### OBJECTIVE
Print nothing but the lines from the start of the listing below through the line that contains "fs = lambda px, py, lift: None". Do not include the pictures.

+---+

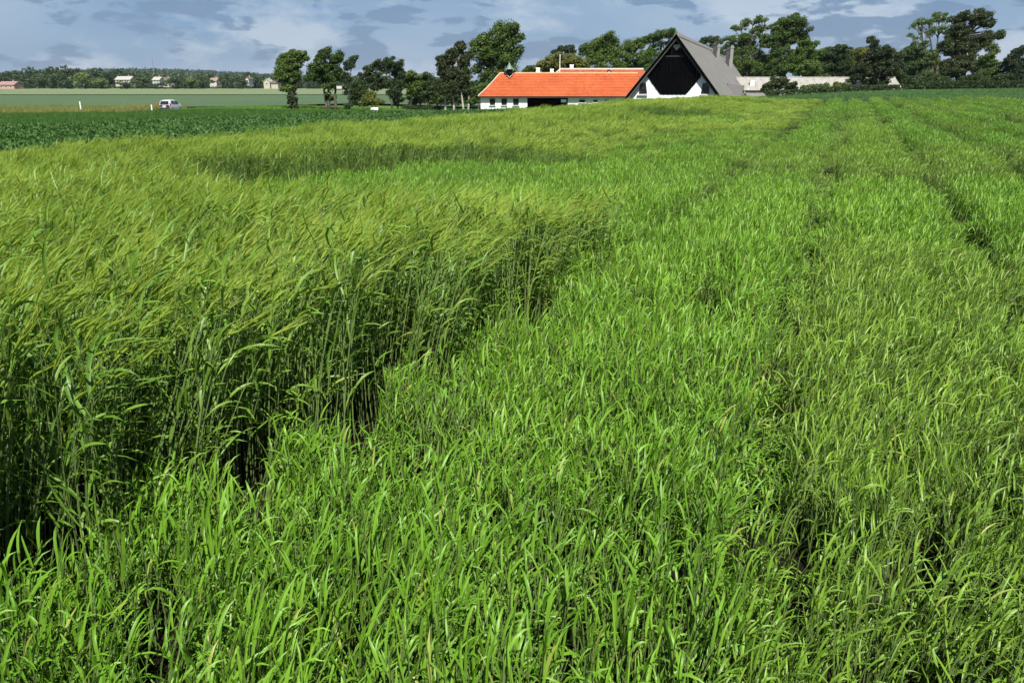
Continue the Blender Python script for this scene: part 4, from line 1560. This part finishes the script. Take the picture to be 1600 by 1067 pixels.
for (pa, pb, py0, py1) in ((765, 773.4, 164.5, 154.8), (783.4, 792, 164.5, 154.8), (801.8, 810.6, 164.5, 154.8), (905.6, 915, 160.5, 156.4), (928, 934.5, 160, 156.6), (946, 952, 159.5, 156.4)):
    small_window(ob, X_at(pa, YF + .4), X_at(pb, YF + .4), yw - .003, at(pa, py0, YF + .4).z - GZO, at(pa, py1, YF + .4).z - GZO, 0)

# belfry on the ridge
bx = X_at(796, YR)
bc = V(bx, YR - YF - .35, 0)
zb0 = at(796, 122, YR).z - GZO
zs = at(796, 108.8, YR).z - GZO
zt_ = at(796, 94.8, YR).z - GZO
MB().box(V(bc.x, bc.y, (zb0 + zs) / 2 - .1), (.62, .62, zs - zb0 + .5)).build("belfry", M["black_timber"], ob)
bel = ob.children[-1]
b = MB()
for i in range(4):
    b.box(V(bc.x, bc.y - .325, zr + .08 + i * .085), (.5, .03, .05))
b.build("louvre", M["frame_dark"], bel)
prof = [(0.64, 0.0), (0.50, .06), (0.36, .22), (0.25, .45), (0.14, .72), (0.03, 1.0)]
b = MB()
pts, rad = [], []
for r, f in prof:
    pts.append(V(bc.x, bc.y, zs + (zt_ - .25 - zs) * f))
    rad.append(r)
b.tube(pts, rad, 8)
b.build("spire", M["copper"], bel)
MB().tube([V(bc.x, bc.y, zt_ - .3), V(bc.x, bc.y, zt_ + .02)], [.025, .012], 6).build("finial", M["copper"], bel)
# v shaped valley round the belfry foot on the front slope
fs = lambda px, py, lift: None


def front_slope(px, py, lift):
    n = (E1 - E0).cross(R0 - E0).normalized()
    o = Vector((0, 0, EYE)) - O
    d = Vector(ray(px, py))
    p0 = E0 + n * lift - UP * .05
    t = (p0 - o).dot(n) / d.dot(n)
    return o + d * t


tA, tB, tC = front_slope(788.8, 114.6, .10), front_slope(796, 122.6, .10), front_slope(803.4, 114.6, .10)
n_ = (E1 - E0).cross(R0 - E0).normalized()
MB().prism([tA, tB, tC], n_ * .05).build("valley_hole", M["black_timber"], ob)
b = MB()
b.tube([tA + n_ * .06, tB + n_ * .06, tC + n_ * .06], [.06, .06, .06], 6)
b.build("flashing", M["ridge_mortar"], ob)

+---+

### COMPLETE OUTPUT
Continue the Blender Python script for this scene: part 4, from line 1560. This part finishes the script. Take the picture to be 1600 by 1067 pixels.
for (pa, pb, py0, py1) in ((765, 773.4, 164.5, 154.8), (783.4, 792, 164.5, 154.8), (801.8, 810.6, 164.5, 154.8), (905.6, 915, 160.5, 156.4), (928, 934.5, 160, 156.6), (946, 952, 159.5, 156.4)):
    small_window(ob, X_at(pa, YF + .4), X_at(pb, YF + .4), yw - .003, at(pa, py0, YF + .4).z - GZO, at(pa, py1, YF + .4).z - GZO, 0)

# belfry on the ridge
bx = X_at(796, YR)
bc = V(bx, YR - YF - .35, 0)
zb0 = at(796, 122, YR).z - GZO
zs = at(796, 108.8, YR).z - GZO
zt_ = at(796, 94.8, YR).z - GZO
MB().box(V(bc.x, bc.y, (zb0 + zs) / 2 - .1), (.62, .62, zs - zb0 + .5)).build("belfry", M["black_timber"], ob)
bel = ob.children[-1]
b = MB()
for i in range(4):
    b.box(V(bc.x, bc.y - .325, zr + .08 + i * .085), (.5, .03, .05))
b.build("louvre", M["frame_dark"], bel)
prof = [(0.64, 0.0), (0.50, .06), (0.36, .22), (0.25, .45), (0.14, .72), (0.03, 1.0)]
b = MB()
pts, rad = [], []
for r, f in prof:
    pts.append(V(bc.x, bc.y, zs + (zt_ - .25 - zs) * f))
    rad.append(r)
b.tube(pts, rad, 8)
b.build("spire", M["copper"], bel)
MB().tube([V(bc.x, bc.y, zt_ - .3), V(bc.x, bc.y, zt_ + .02)], [.025, .012], 6).build("finial", M["copper"], bel)
# v shaped valley round the belfry foot on the front slope
fs = lambda px, py, lift: None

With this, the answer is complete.